Fireplace & Generator Safety Tips Due to Recent House Fires

Fireplace & Generator Safety Tips 
Due to Recent House Fires

MERIDIAN TOWNSHIP - Meridian Township EMS/Fire Chief Fred Cowper recently reported that four house fires occurred in Meridian Township on Christmas Eve leaving one home devastated. All incidents were related to improper use of a fireplace or generator.

“A lot of fireplaces aren't designed to heat your home, especially for a long period of time,” said Mark Hornberger, Meridian Township’s Fire Inspector. “Residents need to research their heating equipment and know its limitations.”

According to the National Fire Prevention Association, heating equipment is a leading cause of home fire deaths. Almost half of home heating equipment fires are reported during the months of December, January, and February. NFPA offers these offers these safety tips when heating your home:

• Keep anything that can burn at least three feet away from heating equipment, such as the furnace, fireplace, wood stove, or portable heater.

• Only use heating equipment that has the label of a recognized testing laboratory.

• Never use your oven for heating.

• Have a qualified professional install stationary space heating equipment, water heaters or central heating equipment according to the local codes and manufacturer’s instructions.

• Maintain heating equipment and chimneys by having them cleaned and inspected annually by a qualified professional.

• Turn portable heaters off when leaving the room or going to bed.

• For fuel burning space heaters, always use the proper fuel as specified by the manufacturer.

• Make sure the fireplace has a sturdy screen to prevent sparks from flying into the room and burn only dry, seasoned wood. Allow ashes to cool before disposing in a metal container, which is kept a safe distance from the home.

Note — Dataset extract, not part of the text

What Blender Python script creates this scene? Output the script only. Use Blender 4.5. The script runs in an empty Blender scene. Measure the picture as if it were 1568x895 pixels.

• For wood burning stoves, install chimney connectors and chimneys following manufacturer’s instructions or have a professional do the installation.

• Make sure all fuel-burning equipment is vented to the outside to avoid carbon monoxide poisoning.

• Install and maintain carbon monoxide (CO) alarms to avoid the risk of CO poisoning.

• If you smell gas in your gas heater, do not attempt to light the appliance. Turn off all the controls and open doors and windows. Call a gas service person.

• Test smoke alarms at least monthly.

According to the U.S. Fire Administration, the misuse of wood stoves, portable space heaters and kerosene heaters are especially common risks of fires in rural areas. An estimated 900 portable heater fires in residential buildings are reported to U.S. fire departments each year and cause 70 deaths, 150 injuries and $53 million in property loss.

Fire Inspector Hornberger also says it is important to have an escape plan just in case something happens and you need to get out of your home. The NFPA reports that while 71% of Americans have an escape plan, only 47% of those have practiced it.